>> start

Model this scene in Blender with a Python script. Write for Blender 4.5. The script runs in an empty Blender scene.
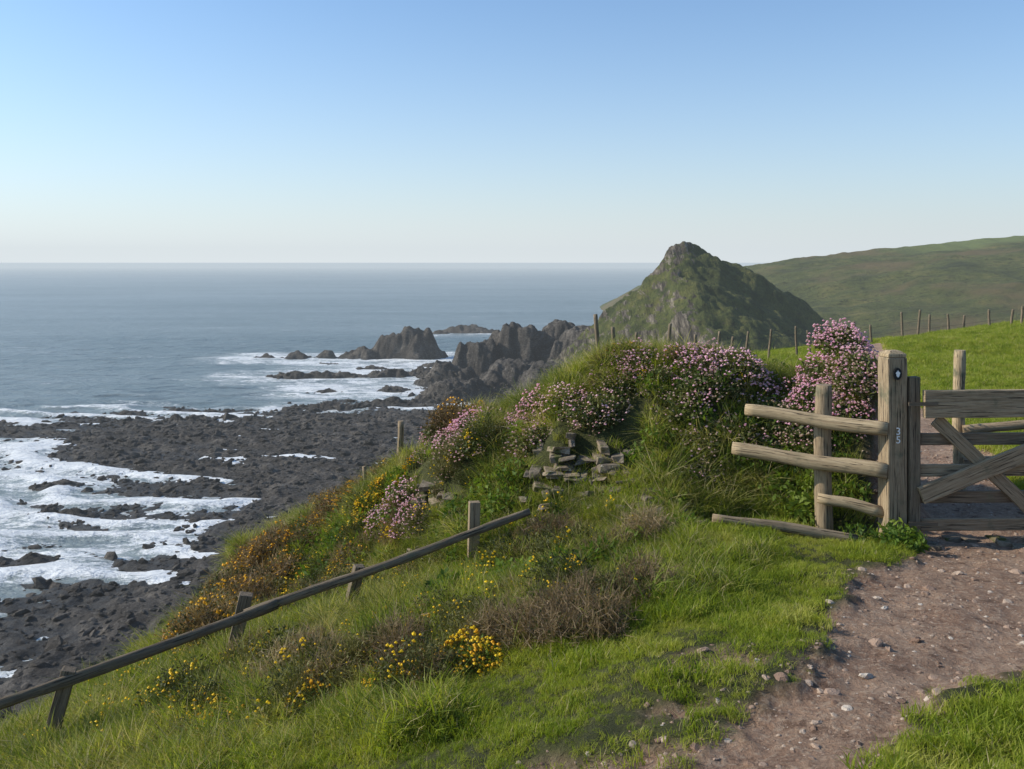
import bpy, math, numpy as np
from mathutils import Vector, Matrix
rng=np.random.default_rng(7)
SEA=-50.0
scene=bpy.context.scene
# ---------------------------------------------------------------- noise
def _h(ix,iy,s):
    n=(ix.astype(np.int64)*374761393+iy.astype(np.int64)*668265263+s*1442695041)&0xffffffff
    n=((n^(n>>13))*1274126177)&0xffffffff
    n=n^(n>>16)
    return (n&0xffffff)/float(0xffffff)
def vn(x,y,s=0):
    x=np.asarray(x,float);y=np.asarray(y,float)
    ix=np.floor(x);iy=np.floor(y);fx=x-ix;fy=y-iy
    fx=fx*fx*fx*(fx*(fx*6-15)+10);fy=fy*fy*fy*(fy*(fy*6-15)+10)
    a=_h(ix,iy,s);b=_h(ix+1,iy,s);c=_h(ix,iy+1,s);d=_h(ix+1,iy+1,s)
    return (a*(1-fx)+b*fx)*(1-fy)+(c*(1-fx)+d*fx)*fy-0.5
def fbm(x,y,o=4,s=0,g=0.5):
    r=0;a=1
    for i in range(o):
        r=r+a*vn(x*2**i+13.7*i,y*2**i-7.1*i,s+i);a*=g
    return r
def ridged(x,y,o=4,s=0):
    r=0;a=1
    for i in range(o):
        r=r+a*(0.5-2*np.abs(vn(x*2**i+3.1*i,y*2**i+9.2*i,s+i)));a*=.5
    return r
def sstep(a,b,x):
    t=np.clip((x-a)/(b-a),0,1);return t*t*(3-2*t)
def sd_poly(x,y,P):
    x=np.asarray(x,float);y=np.asarray(y,float)
    d=np.full(x.shape,1e18);ins=np.zeros(x.shape,bool);n=len(P)
    for i in range(n):
        ax,ay=P[i];bx,by=P[(i+1)%n];ex,ey=bx-ax,by-ay
        t=np.clip(((x-ax)*ex+(y-ay)*ey)/(ex*ex+ey*ey),0,1)
        d=np.minimum(d,(x-ax-t*ex)**2+(y-ay-t*ey)**2)
        if ay!=by:
            c=((ay>y)!=(by>y))&(x<(bx-ax)*(y-ay)/(by-ay)+ax);ins^=c
    d=np.sqrt(d);return np.where(ins,-d,d)
def d_line(x,y,P):
    d=np.full(np.shape(x),1e18);v=np.zeros(np.shape(x))
    for i in range(len(P)-1):
        ax,ay,az=P[i];bx,by,bz=P[i+1];ex,ey=bx-ax,by-ay
        t=np.clip(((x-ax)*ex+(y-ay)*ey)/(ex*ex+ey*ey),0,1)
        q=(x-ax-t*ex)**2+(y-ay-t*ey)**2
        m=q<d;d=np.where(m,q,d);v=np.where(m,az+t*(bz-az),v)
    return np.sqrt(d),v
# ---------------------------------------------------------------- near terrain
def plane(x,y): 
    return -1.45-0.11*y+0.32*np.minimum(x-1,0)
C=[]
for yy in (-4,-1,1,3,5,7,9):
    for xx in (-6,-4,-2,0,1,2,4,7,12):
        z=plane(xx,yy)
        if xx>4: z+=0.06*(xx-4)
        C.append((xx,yy,z))
C+=[(-4,11.5,-4.1),(-2,11.5,-3.7),(0,12,-3.2),(2,12,-2.8),(4,12,-2.4),(6,12,-2.45),(9,12,-2.3),(5,20,-3.0),(11,20,-3.0),(16,20,-2.7),(1,20,-3.6),
 (-3,16,-4.6),(3,40,-4.8),(9,35,-3.9),(14,35,-3.55),(22,40,-3.6),(34,60,-4.2),(23,60,-5.6),(12,60,-6.6),(6,60,-8),(55,60,-2),(50,100,-16),
 (20,100,-20),(80,100,-10),(20,130,-30),(90,130,-25),(40,20,-.5),(30,10,0.3)]
C=np.array(C,float)
D=np.hypot(C[:,0][:,None]-C[:,0],C[:,1][:,None]-C[:,1])
n=len(C);A=np.zeros((n+3,n+3));A[:n,:n]=D
A[:n,n]=1;A[:n,n+1]=C[:,0];A[:n,n+2]=C[:,1];A[n:,:n]=A[:n,n:].T
W=np.linalg.solve(A,np.concatenate([C[:,2],[0,0,0]]))
def base(x,y):
    r=W[n]+W[n+1]*x+W[n+2]*y
    for i in range(n):
        r=r+W[i]*np.sqrt((x-C[i,0])**2+(y-C[i,1])**2+0.04)
    return r
CREST=[(-4.2,12.2,-4.6),(-3.2,13,-4.05),(-2.3,12.6,-3.45),(-1.5,11.8,-2.95),(-.95,11.3,-2.5),(-.3,10.9,-2.0),(.34,10.5,-1.62),(1.03,10.1,-1.40),(1.8,9.8,-1.28),(2.9,9.4,-1.15),(3.4,9.15,-1.05)]
EY=[-10,-5,5,7,8.2,9.2,11,13,15,17,20,30,60,130,200]
EX=[-8,-6.5,-4.5,-3.95,-3.75,-3.35,-3.2,-3.7,-3.0,-1.4,0,1,5,12,20]
PATH=[(4.9,7.6),(3.3,7.35),(3.2,6.9),(2.5,6.45),(2.2,5.9),(2.0,5.24),(1.5,4.5),(1.03,3.85),(.72,3.49),(.42,3.1),(.0,2.5),(-.4,1),(-.8,-3),(1.1,-3),(.95,1),(1.05,2.5),(1.22,3.2),(1.45,3.6),(1.95,3.98),(2.5,4.3),(3.7,5.2),(5.6,7.2)]
PATH2=[(4.05,7.3,0),(4.3,9,0),(5.4,12,0),(8,20,0),(13.9,35,0),(19,48,0)]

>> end

Exercise aim |
Tally the lines of the material above that contain the word "scene" and report the total alone.

Result |
2